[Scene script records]
————————

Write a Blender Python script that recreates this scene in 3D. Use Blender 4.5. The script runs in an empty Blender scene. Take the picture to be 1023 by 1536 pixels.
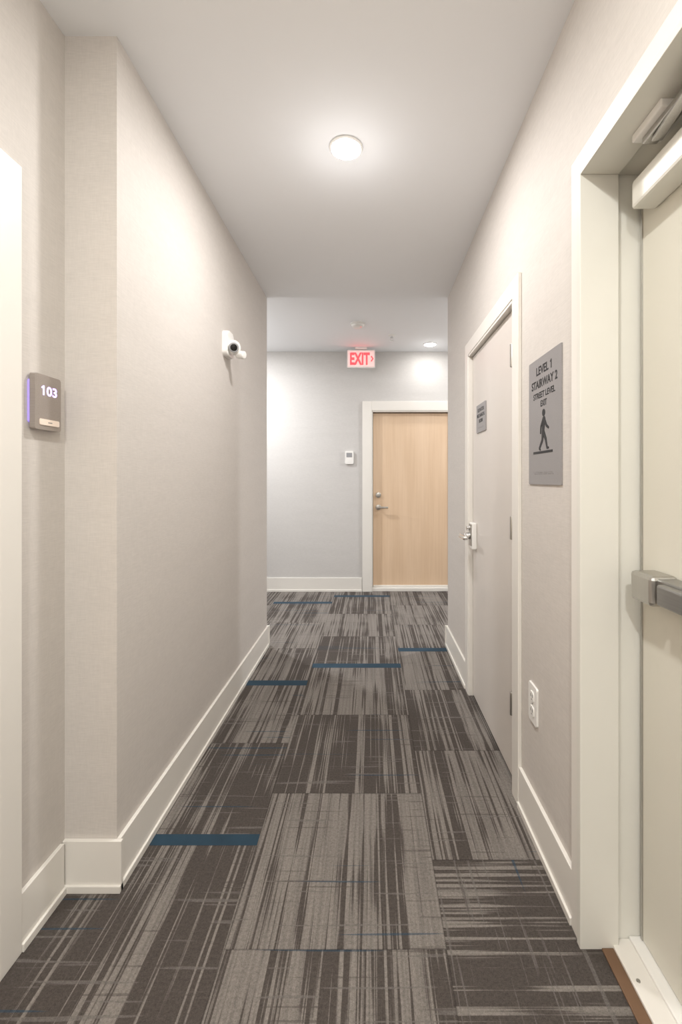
import bpy, bmesh, math, random
from mathutils import Vector, Matrix
random.seed(7)
S = bpy.context.scene
try:
    S.view_settings.view_transform = 'Standard'
    S.view_settings.look = 'None'
except Exception: pass

H = 1.27           # camera height
ZC = 2.642         # corridor ceiling
ZL = 2.70          # lobby ceiling
XL, XR = -0.787, 0.585
XREC = -0.949
YRET = 1.412
YEND = 3.452
YFAR = 5.13
YBACK = -1.8
T = 0.22

# ------------------------------------------------------------------ materials
def s2l(c):
    return tuple(((v/255)/12.92 if v/255 <= .04045 else ((v/255+.055)/1.055)**2.4) for v in c)+(1,)

class NT:
    def __init__(s, name):
        s.m = bpy.data.materials.new(name); s.m.use_nodes = True
        s.t = s.m.node_tree; s.n = s.t.nodes; s.l = s.t.links
        s.b = s.n['Principled BSDF']
    def node(s, typ, **kw):
        n = s.n.new(typ)
        for k, v in kw.items(): setattr(n, k, v)
        return n
    def link(s, a, b): s.l.new(a, b)
    def math(s, op, a, b=None, c=None, clamp=False):
        n = s.node('ShaderNodeMath', operation=op); n.use_clamp = clamp
        for i, v in enumerate((a, b, c)):
            if v is None: continue
            if isinstance(v, (int, float)): n.inputs[i].default_value = v
            else: s.link(v, n.inputs[i])
        return n.outputs[0]
    def noise(s, vec, scale=1, detail=2, rough=.5):
        n = s.node('ShaderNodeTexNoise'); n.inputs['Scale'].default_value = scale
        n.inputs['Detail'].default_value = detail; n.inputs['Roughness'].default_value = rough
        if vec is not None: s.link(vec, n.inputs['Vector'])
        return n.outputs['Fac']
    def comb(s, x, y, z):
        n = s.node('ShaderNodeCombineXYZ')
        for i, v in enumerate((x, y, z)):
            if isinstance(v, (int, float)): n.inputs[i].default_value = v
            else: s.link(v, n.inputs[i])
        return n.outputs[0]
    def sep(s, v):
        n = s.node('ShaderNodeSeparateXYZ'); s.link(v, n.inputs[0]); return n.outputs
    def mix(s, f, a, b):
        n = s.node('ShaderNodeMix', data_type='RGBA')
        if isinstance(f, (int, float)): n.inputs[0].default_value = f
        else: s.link(f, n.inputs[0])
        for i, v in ((6, a), (7, b)):
            if isinstance(v, tuple): n.inputs[i].default_value = v
            else: s.link(v, n.inputs[i])
        return n.outputs[2]
    def smooth(s, v, lo, hi):
        n = s.node('ShaderNodeMapRange', interpolation_type='SMOOTHSTEP')
        s.link(v, n.inputs[0]); n.inputs[1].default_value = lo; n.inputs[2].default_value = hi
        return n.outputs[0]
    def bump(s, h, strength=.2, dist=.002):
        n = s.node('ShaderNodeBump'); n.inputs['Strength'].default_value = strength
        n.inputs['Distance'].default_value = dist
        s.link(h, n.inputs['Height']); s.link(n.outputs[0], s.b.inputs['Normal'])

def simple(name, col, rough=.5, metal=0, emit=None, es=0, bumpy=0, var=0.03):
    k = NT(name); c = s2l(col)
    tc = k.node('ShaderNodeTexCoord')
    n = k.noise(tc.outputs['Object'], 9, 3)
    d = tuple(max(0, v*(1-var)) for v in c[:3])+(1,)
    e = tuple(min(1, v*(1+var)) for v in c[:3])+(1,)
    k.link(k.mix(n, d, e), k.b.inputs['Base Color'])
    k.b.inputs['Roughness'].default_value = rough
    k.b.inputs['Metallic'].default_value = metal
    if emit:
        k.b.inputs['Emission Color'].default_value = s2l(emit)
        k.b.inputs['Emission Strength'].default_value = es
    if bumpy:
        n2 = k.noise(tc.outputs['Object'], 220, 3)
        k.bump(n2, bumpy, .001)
    return k.m

def brushed(name, col, rough=.35, metal=1, axis=2):
    k = NT(name); tc = k.node('ShaderNodeTexCoord'); o = k.sep(tc.outputs['Object'])
    sc = [300, 300, 300]; sc[axis] = 4
    v = k.comb(k.math('MULTIPLY', o[0], sc[0]), k.math('MULTIPLY', o[1], sc[1]), k.math('MULTIPLY', o[2], sc[2]))
    n = k.noise(v, 1, 2)
    c = s2l(col)
    k.link(k.mix(n, tuple(x*.85 for x in c[:3])+(1,), tuple(min(1, x*1.12) for x in c[:3])+(1,)), k.b.inputs['Base Color'])
    k.b.inputs['Metallic'].default_value = metal
    k.b.inputs['Roughness'].default_value = rough
    return k.m

def wallpaper(name, col):
    k = NT(name); g = k.node('ShaderNodeNewGeometry'); p = k.sep(g.outputs['Position'])
    hx = k.math('ADD', p[0], p[1])
    fine_h = k.noise(k.comb(k.math('MULTIPLY', hx, 28), k.math('MULTIPLY', p[2], 420), p[0]), 1, 3, .6)
    fine_v = k.noise(k.comb(k.math('MULTIPLY', hx, 420), k.math('MULTIPLY', p[2], 30), p[1]), 1, 3, .6)
    broad = k.noise(k.comb(k.math('MULTIPLY', hx, 2.0), k.math('MULTIPLY', p[2], 14), 0.0), 1, 3)
    f = k.math('ADD', k.math('MULTIPLY', fine_h, .55), k.math('MULTIPLY', fine_v, .3))
    f = k.math('ADD', f, k.math('MULTIPLY', broad, .15))
    c = s2l(col)
    k.link(k.mix(k.smooth(f, .3, .72), tuple(x*.92 for x in c[:3])+(1,), tuple(min(1, x*1.07) for x in c[:3])+(1,)), k.b.inputs['Base Color'])
    k.b.inputs['Roughness'].default_value = .65
    k.b.inputs['Specular IOR Level'].default_value = .3
    k.bump(f, .25, .001)
    return k.m

def carpet(name):
    k = NT(name)
    at = k.node('ShaderNodeAttribute'); at.attribute_name = 'tile'
    ao = k.node('ShaderNodeAttribute'); ao.attribute_name = 'tile_origin'
    g = k.node('ShaderNodeNewGeometry')
    p = k.sep(g.outputs['Position']); og = k.sep(ao.outputs['Vector'])
    lx = k.math('SUBTRACT', p[0], og[0]); ly = k.math('SUBTRACT', p[1], og[1])
    inv = k.math('SUBTRACT', 1.0, og[2])
    u = k.math('ADD', k.math('MULTIPLY', lx, inv), k.math('MULTIPLY', ly, og[2]))
    v = k.math('ADD', k.math('MULTIPLY', ly, inv), k.math('MULTIPLY', lx, og[2]))
    rx = k.sep(at.outputs['Vector'])
    rnd = k.math('ADD', k.math('MULTIPLY', rx[0], 40), .37)
    line = k.noise(k.comb(k.math('MULTIPLY', u, 105), 3.41, rnd), 1, 2, .6)
    band = k.noise(k.comb(k.math('MULTIPLY', u, 20), 7.37, k.math('ADD', rnd, 5)), 1, 1)
    rag = k.noise(k.comb(k.math('MULTIPLY', u, 95), k.math('MULTIPLY', v, 2.2), k.math('ADD', rnd, 13)), 1, 1, .5)
    blk = k.noise(k.comb(k.math('MULTIPLY', u, 6), k.math('MULTIPLY', v, 3.5), k.math('ADD', rnd, 23)), 1, 1)
    def c5(x, w): return k.math('MULTIPLY', k.math('SUBTRACT', x, .5), w)
    m = k.math('ADD', c5(line, 1.35), c5(band, 1.0))
    m = k.math('ADD', m, c5(rag, .6))
    m = k.math('ADD', m, c5(blk, .6))
    m = k.math('ADD', m, c5(rx[1], .24))
    m = k.math('ADD', m, .005)
    mask = k.smooth(m, -.07, .07)
    cr = k.noise(k.comb(k.math('MULTIPLY', u, 2.6), k.math('MULTIPLY', v, 80), k.math('ADD', rnd, 9)), 1, 1)
    crm = k.smooth(cr, .64, .70)
    cr2 = k.noise(k.comb(k.math('MULTIPLY', u, 2.4), k.math('MULTIPLY', v, 75), k.math('ADD', rnd, 31)), 1, 1)
    crd = k.smooth(cr2, .66, .72)
    dark = s2l((80, 74, 70)); light = s2l((132, 126, 120)); mid = s2l((112, 107, 103)); teal = s2l((42, 70, 88))
    light2 = s2l((119, 113, 108))
    col = k.mix(mask, dark, k.mix(k.smooth(rag, .35, .65), light2, light))
    col = k.mix(k.math('MULTIPLY', crm, .7), col, mid)
    col = k.mix(k.math('MULTIPLY', crd, .5), col, dark)
    tl = k.noise(k.comb(k.math('MULTIPLY', u, 1.2), k.math('MULTIPLY', v, 55), k.math('ADD', rnd, 77)), 1, 0)
    col = k.mix(k.math('MULTIPLY', k.smooth(tl, .77, .80), .6), col, teal)
    pile = k.noise(g.outputs['Position'], 330, 3, .7)
    pile2 = k.noise(g.outputs['Position'], 120, 2, .6)
    pf = k.math('ADD', k.math('MULTIPLY', pile, .6), k.math('MULTIPLY', pile2, .4))
    pm = k.node('ShaderNodeMapRange'); k.link(pf, pm.inputs[0])
    pm.inputs[1].default_value = .3; pm.inputs[2].default_value = .7
    pm.inputs[3].default_value = .6; pm.inputs[4].default_value = 1.38
    vm = k.node('ShaderNodeVectorMath', operation='SCALE'); k.link(col, vm.inputs[0]); k.link(pm.outputs[0], vm.inputs['Scale'])
    eu = k.math('MINIMUM', lx, k.math('SUBTRACT', .60, lx)); ev = k.math('MINIMUM', ly, k.math('SUBTRACT', .61, ly))
    e = k.smooth(k.math('MINIMUM', eu, ev), 0.0, .004)
    sm = k.node('ShaderNodeVectorMath', operation='SCALE'); k.link(vm.outputs[0], sm.inputs[0])
    k.link(k.math('ADD', .66, k.math('MULTIPLY', e, .34)), sm.inputs['Scale'])
    k.link(sm.outputs[0], k.b.inputs['Base Color'])
    k.b.inputs['Roughness'].default_value = .95
    k.b.inputs['Specular IOR Level'].default_value = .1
    k.bump(pf, .8, .004)
    return k.m

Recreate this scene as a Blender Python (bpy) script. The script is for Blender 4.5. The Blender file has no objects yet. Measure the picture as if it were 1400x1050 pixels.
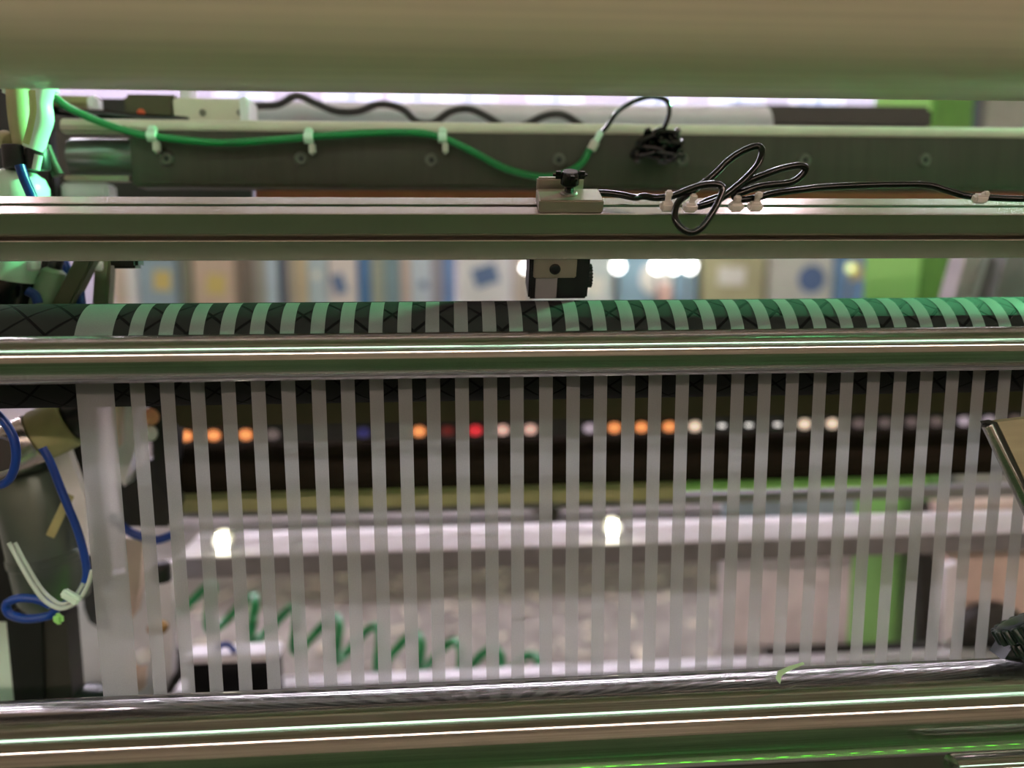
import bpy, bmesh, math, random
from mathutils import Vector, Matrix
random.seed(7)
S = bpy.context.scene
COL = S.collection
H = 1.30                      # height of the camera over the hall floor; all code below is relative to the camera point
rad = math.radians

# ------------------------------------------------------------------ camera, world, exposure
yaw, pitch, roll, FPX = 4.237, 8.312, -0.2603, 1050.0
_y, _p, _r = rad(yaw), rad(pitch), rad(roll)
FW = Vector((math.sin(_y)*math.cos(_p), math.cos(_y)*math.cos(_p), -math.sin(_p)))
R0 = Vector((math.cos(_y), -math.sin(_y), 0)); U0 = R0.cross(FW)
RT = math.cos(_r)*R0 + math.sin(_r)*U0
UP = -math.sin(_r)*R0 + math.cos(_r)*U0
cam_d = bpy.data.cameras.new('camera'); cam = bpy.data.objects.new('camera', cam_d); COL.objects.link(cam)
m3 = Matrix((RT, UP, -FW)).transposed()
cam.matrix_world = Matrix.Translation((0, 0, H)) @ m3.to_4x4()
cam_d.sensor_width = 36.0; cam_d.lens = 36.0*FPX/1400.0
cam_d.clip_start = 0.02; cam_d.clip_end = 60
cam_d.dof.use_dof = True; cam_d.dof.focus_distance = 0.70; cam_d.dof.aperture_fstop = 27.0/15.0
cam_d.dof.aperture_blades = 0
S.camera = cam
w = bpy.data.worlds.new('world'); S.world = w; w.use_nodes = True
w.node_tree.nodes['Background'].inputs[0].default_value = (0.55, 0.52, 0.47, 1)
w.node_tree.nodes['Background'].inputs[1].default_value = 0.05
S.view_settings.view_transform = 'Standard'; S.view_settings.look = 'None'
S.view_settings.gamma = 1.0; S.view_settings.exposure = 0.0; S.view_settings.use_curve_mapping = False
try:
    S.cycles.use_denoising = True
    S.cycles.max_bounces = 10; S.cycles.transparent_max_bounces = 12
    S.cycles.caustics_reflective = True; S.cycles.sample_clamp_indirect = 6.0
except Exception:
    pass

def P(px, py, Y):
    """the point at depth Y in the direction of picture position (px, py)"""
    v = FW + RT*((px-700)/FPX) + UP*((525-py)/FPX)
    return v*(Y/v.y)

# ------------------------------------------------------------------ materials
def lin(c):
    return tuple(((x/255.0)/12.92 if x/255.0 <= .04045 else ((x/255.0+.055)/1.055)**2.4) for x in c)
def mat(name, rgb, rough=.5, metal=0.0, emit=0.0, noise=0.12, scale=30, bump=0.0, coat=0.0, stretch=None, spec=.5):
    m = bpy.data.materials.new(name); m.use_nodes = True
    nt = m.node_tree; b = nt.nodes['Principled BSDF']
    c = lin(rgb)
    b.inputs['Roughness'].default_value = rough; b.inputs['Metallic'].default_value = metal
    b.inputs['Specular IOR Level'].default_value = spec
    if coat:
        b.inputs['Coat Weight'].default_value = coat; b.inputs['Coat Roughness'].default_value = .12
    tc = nt.nodes.new('ShaderNodeTexCoord'); mp = nt.nodes.new('ShaderNodeMapping')
    if stretch: mp.inputs['Scale'].default_value = stretch
    n = nt.nodes.new('ShaderNodeTexNoise'); n.inputs['Scale'].default_value = scale; n.inputs['Detail'].default_value = 4
    nt.links.new(tc.outputs['Object'], mp.inputs[0]); nt.links.new(mp.outputs[0], n.inputs['Vector'])
    r = nt.nodes.new('ShaderNodeValToRGB')
    k = noise
    r.color_ramp.elements[0].position = .3; r.color_ramp.elements[1].position = .7
    r.color_ramp.elements[0].color = (*[x*(1-k) for x in c], 1); r.color_ramp.elements[1].color = (*[min(1, x*(1+k)) for x in c], 1)
    nt.links.new(n.outputs['Fac'], r.inputs[0]); nt.links.new(r.outputs[0], b.inputs['Base Color'])
    if bump:
        bp = nt.nodes.new('ShaderNodeBump'); bp.inputs['Strength'].default_value = bump; bp.inputs['Distance'].default_value = .001
        nt.links.new(n.outputs['Fac'], bp.inputs['Height']); nt.links.new(bp.outputs[0], b.inputs['Normal'])
    if emit:
        b.inputs['Emission Color'].default_value = (*c, 1); b.inputs['Emission Strength'].default_value = emit
    return m

def chrome_mat():
    """ground and polished round the roller: mirror-like across, smeared along its length"""
    m = bpy.data.materials.new('polished_chrome'); m.use_nodes = True
    nt = m.node_tree; nt.nodes.clear(); N = nt.nodes.new; L = nt.links.new
    out = N('ShaderNodeOutputMaterial'); mix = N('ShaderNodeMixShader')
    a = N('ShaderNodeBsdfAnisotropic'); b = N('ShaderNodeBsdfAnisotropic')
    tc = N('ShaderNodeTexCoord'); mp = N('ShaderNodeMapping'); mp.inputs['Scale'].default_value = (1.5, 240, 240)
    n = N('ShaderNodeTexNoise'); n.inputs['Scale'].default_value = 3; n.inputs['Detail'].default_value = 3
    r = N('ShaderNodeValToRGB'); r.color_ramp.elements[0].color = (.38, .375, .36, 1); r.color_ramp.elements[1].color = (.60, .595, .57, 1)
    r.color_ramp.elements[0].position = .3; r.color_ramp.elements[1].position = .7
    L(tc.outputs['Object'], mp.inputs[0]); L(mp.outputs[0], n.inputs['Vector']); L(n.outputs['Fac'], r.inputs[0])
    L(r.outputs[0], a.inputs['Color']); L(r.outputs[0], b.inputs['Color'])
    tg = N('ShaderNodeTangent'); tg.direction_type = 'RADIAL'; tg.axis = 'X'
    a.inputs['Roughness'].default_value = .06
    b.inputs['Roughness'].default_value = .24; b.inputs['Anisotropy'].default_value = .86; b.inputs['Rotation'].default_value = CHROME_ROT
    L(tg.outputs[0], b.inputs['Tangent'])
    mix.inputs[0].default_value = .66; L(a.outputs[0], mix.inputs[1]); L(b.outputs[0], mix.inputs[2]); L(mix.outputs[0], out.inputs['Surface'])
    return m
CHROME_ROT = 0.0

def film_mat():
    m = bpy.data.materials.new('frosted_film'); m.use_nodes = True
    nt = m.node_tree; nt.nodes.clear(); N = nt.nodes.new; L = nt.links.new
    out = N('ShaderNodeOutputMaterial'); mix = N('ShaderNodeMixShader'); mix2 = N('ShaderNodeMixShader')
    tr = N('ShaderNodeBsdfTransparent'); tl = N('ShaderNodeBsdfTranslucent'); pb = N('ShaderNodeBsdfPrincipled')
    tc = N('ShaderNodeTexCoord'); n = N('ShaderNodeTexNoise'); n.inputs['Scale'].default_value = 900; n.inputs['Detail'].default_value = 2
    r = N('ShaderNodeValToRGB'); r.color_ramp.elements[0].color = (.52, .53, .52, 1); r.color_ramp.elements[1].color = (.70, .71, .70, 1)
    r.color_ramp.elements[0].position = .3; r.color_ramp.elements[1].position = .7
    L(tc.outputs['Object'], n.inputs['Vector']); L(n.outputs['Fac'], r.inputs[0]); L(r.outputs[0], pb.inputs['Base Color']); tl.inputs['Color'].default_value = (.54, .55, .52, 1)
    pb.inputs['Roughness'].default_value = .38
    mix2.inputs[0].default_value = .72; L(pb.outputs[0], mix2.inputs[1]); L(tl.outputs[0], mix2.inputs[2])
    mix.inputs[0].default_value = .76; L(tr.outputs[0], mix.inputs[1]); L(mix2.outputs[0], mix.inputs[2]); L(mix.outputs[0], out.inputs['Surface'])
    return m

def groove_mat():
    """black rubber cut by crossing helical grooves (object x runs along the roller)"""
    m = bpy.data.materials.new('grooved_rubber'); m.use_nodes = True
    nt = m.node_tree; b = nt.nodes['Principled BSDF']; N = nt.nodes.new; L = nt.links.new
    tc = N('ShaderNodeTexCoord'); sp = N('ShaderNodeSeparateXYZ'); L(tc.outputs['Object'], sp.inputs[0])
    def mth(op, a, bb=None):
        q = N('ShaderNodeMath'); q.operation = op
        for i, v in enumerate((a, bb)):
            if v is None: continue
            if isinstance(v, (int, float)): q.inputs[i].default_value = v
            else: L(v, q.inputs[i])
        return q.outputs[0]
    ang = mth('SUBTRACT', mth('MULTIPLY', mth('ARCTAN2', sp.outputs[2], sp.outputs[1]), 8/(2*math.pi)), 8*129.5/360)
    xx = mth('ADD', mth('MULTIPLY', sp.outputs[0], 1/0.040), GROOVE_PHASE)
    ds = []
    for s in (1, -1):
        u = mth('ADD', xx, mth('MULTIPLY', ang, s))
        f = mth('ABSOLUTE', mth('SUBTRACT', mth('FRACT', u), .5))      # 0 at the groove's centre
        ds.append(f)
    d = mth('MINIMUM', ds[0], ds[1])
    mr = N('ShaderNodeMapRange'); mr.inputs[1].default_value = .035; mr.inputs[2].default_value = .05; L(d, mr.inputs[0])
    mx = N('ShaderNodeMix'); mx.data_type = 'RGBA'; L(mr.outputs[0], mx.inputs[0])
    mx.inputs[6].default_value = (.004, .004, .004, 1); mx.inputs[7].default_value = (*lin((36, 37, 36)), 1)
    L(mx.outputs[2], b.inputs['Base Color'])
    bp = N('ShaderNodeBump'); bp.inputs['Strength'].default_value = 1; bp.inputs['Distance'].default_value = .0012
    L(mr.outputs[0], bp.inputs['Height']); L(bp.outputs[0], b.inputs['Normal'])
    b.inputs['Roughness'].default_value = .8; b.inputs['Specular IOR Level'].default_value = .06
    return m
GROOVE_PHASE = 0.67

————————

--- GOAL ---
Return only the lines running from the top of the data to the line that holds "except Exception: pass". Include both of those lines, but skip the pictures.

--- ANSWER TO THIS PROBLEM ---
Write a Blender Python script that recreates this scene in 3D. Use Blender 4.5. The script runs in an empty Blender scene. Take the picture to be 1023 by 1536 pixels.
import bpy, bmesh, math, random
from mathutils import Vector, Matrix
random.seed(7)
S = bpy.context.scene
try:
    S.view_settings.view_transform = 'Standard'
    S.view_settings.look = 'None'
except Exception: pass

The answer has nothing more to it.